→ **Provided data**:
------------------------

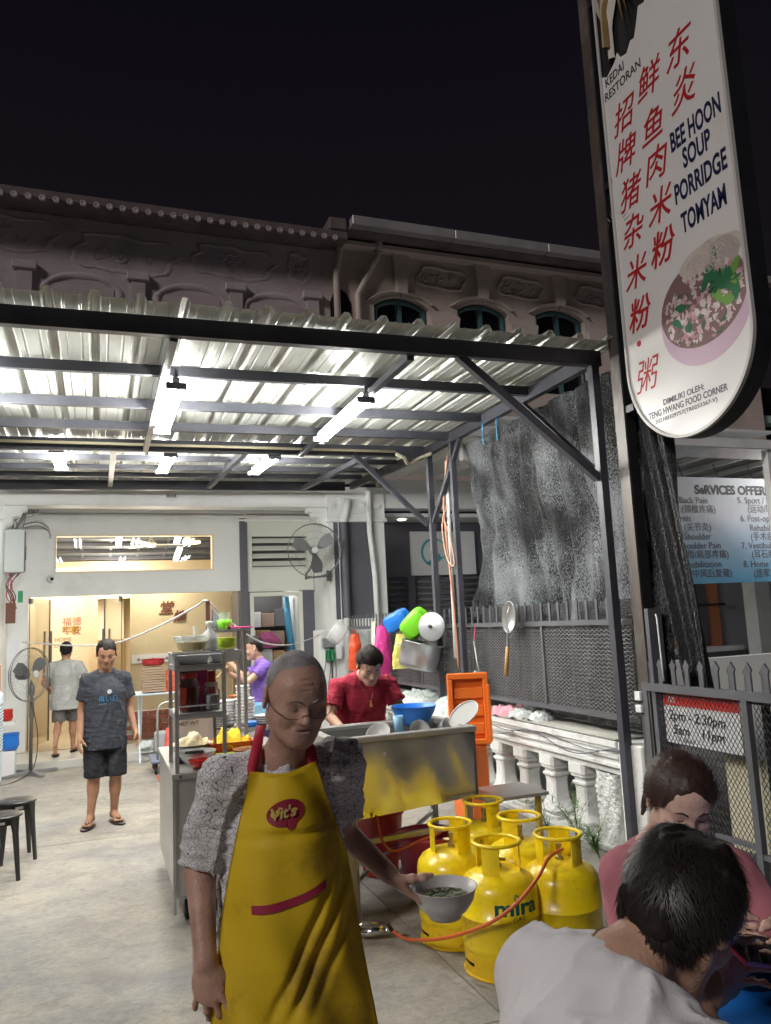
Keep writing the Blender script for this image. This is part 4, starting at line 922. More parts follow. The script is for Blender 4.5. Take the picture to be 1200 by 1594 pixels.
# mesh fence on top
fe = thing('mesh_fence', (3.6, 7.0, .8), 'grey spiked steel fence with expanded mesh panels on the balustrade', 'fence')
FX = 3.545
box('top_rail', FX - .02, FX + .02, 4.56, 11.3, 1.615, 1.655, M['gatem'], fe); box('bottom_rail', FX - .02, FX + .02, 4.56, 11.3, .93, .965, M['gatem'], fe)
def spike(x, y, z0, z1, w, parent, m, axis='y', nm='picket'):
    mb = MB(); t = .006
    pts = [(-w / 2, z0), (w / 2, z0), (w / 2, z1 - w * 1.6), (w * .8, z1 - w * 1.2), (0, z1), (-w * .8, z1 - w * 1.2), (-w / 2, z1 - w * 1.6)]
    if axis == 'y': mb.prism([(x - t, y + a, z) for a, z in pts], None, (2 * t, 0, 0))
    else: mb.prism([(x + a, y - t, z) for a, z in pts], None, (0, 2 * t, 0))
    return mb
pme = None
for i in range(50):
    y = 4.72 + i * .132
    if pme is None: o = spike(0, 0, 0, .17, .026, fe, M['gatem']).build('picket', M['gatem'], fe, local=True); pme = o.data
    else: o = bpy.data.objects.new('picket', pme); COL.objects.link(o); o.parent = fe
    o.location = V(FX, y, 1.655) - fe.location
for y in (5.78, 7.1, 8.45, 9.8): box('fence_bar', FX - .014, FX + .014, y - .014, y + .014, .965, 1.615, M['gatem'], fe)
def xmesh(y0, y1, z0, z1, x, cw, chh, t, parent, m, name='expanded_mesh', horizontal=False):
    mb = MB(); n = int((y1 - y0) / cw); k = int((z1 - z0) / chh)
    for i in range(n):
        yy = y0 + i * cw
        for j in range(k):
            zz = z0 + j * chh
            for a, b_ in (((0, .5), (.5, 1)), ((.5, 1), (1, .5)), ((1, .5), (.5, 0)), ((.5, 0), (0, .5))):
                p = V(x, yy + a[0] * cw, zz + a[1] * chh); q = V(x, yy + b_[0] * cw, zz + b_[1] * chh); d = (q - p).normalized(); s_ = V(0, -d.z, d.y) * t / 2
                mb.tube([p, q], t * .55, 3, cap=False)
    return mb.build(name, m, parent, kind='stuff')
xmesh(4.60, 10.4, .965, 1.615, FX, .058, .030, .006, fe, M['meshm'])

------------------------

→ **What is being asked**: Quote every line word for word and keep the images out of the copy.

→ **Exercise solution**:
Keep writing the Blender script for this image. This is part 4, starting at line 922. More parts follow. The script is for Blender 4.5. Take the picture to be 1200 by 1594 pixels.
# mesh fence on top
fe = thing('mesh_fence', (3.6, 7.0, .8), 'grey spiked steel fence with expanded mesh panels on the balustrade', 'fence')
FX = 3.545
box('top_rail', FX - .02, FX + .02, 4.56, 11.3, 1.615, 1.655, M['gatem'], fe); box('bottom_rail', FX - .02, FX + .02, 4.56, 11.3, .93, .965, M['gatem'], fe)
def spike(x, y, z0, z1, w, parent, m, axis='y', nm='picket'):
    mb = MB(); t = .006
    pts = [(-w / 2, z0), (w / 2, z0), (w / 2, z1 - w * 1.6), (w * .8, z1 - w * 1.2), (0, z1), (-w * .8, z1 - w * 1.2), (-w / 2, z1 - w * 1.6)]
    if axis == 'y': mb.prism([(x - t, y + a, z) for a, z in pts], None, (2 * t, 0, 0))
    else: mb.prism([(x + a, y - t, z) for a, z in pts], None, (0, 2 * t, 0))
    return mb
pme = None
for i in range(50):
    y = 4.72 + i * .132
    if pme is None: o = spike(0, 0, 0, .17, .026, fe, M['gatem']).build('picket', M['gatem'], fe, local=True); pme = o.data
    else: o = bpy.data.objects.new('picket', pme); COL.objects.link(o); o.parent = fe
    o.location = V(FX, y, 1.655) - fe.location
for y in (5.78, 7.1, 8.45, 9.8): box('fence_bar', FX - .014, FX + .014, y - .014, y + .014, .965, 1.615, M['gatem'], fe)
def xmesh(y0, y1, z0, z1, x, cw, chh, t, parent, m, name='expanded_mesh', horizontal=False):
    mb = MB(); n = int((y1 - y0) / cw); k = int((z1 - z0) / chh)
    for i in range(n):
        yy = y0 + i * cw
        for j in range(k):
            zz = z0 + j * chh
            for a, b_ in (((0, .5), (.5, 1)), ((.5, 1), (1, .5)), ((1, .5), (.5, 0)), ((.5, 0), (0, .5))):
                p = V(x, yy + a[0] * cw, zz + a[1] * chh); q = V(x, yy + b_[0] * cw, zz + b_[1] * chh); d = (q - p).normalized(); s_ = V(0, -d.z, d.y) * t / 2
                mb.tube([p, q], t * .55, 3, cap=False)
    return mb.build(name, m, parent, kind='stuff')
xmesh(4.60, 10.4, .965, 1.615, FX, .058, .030, .006, fe, M['meshm'])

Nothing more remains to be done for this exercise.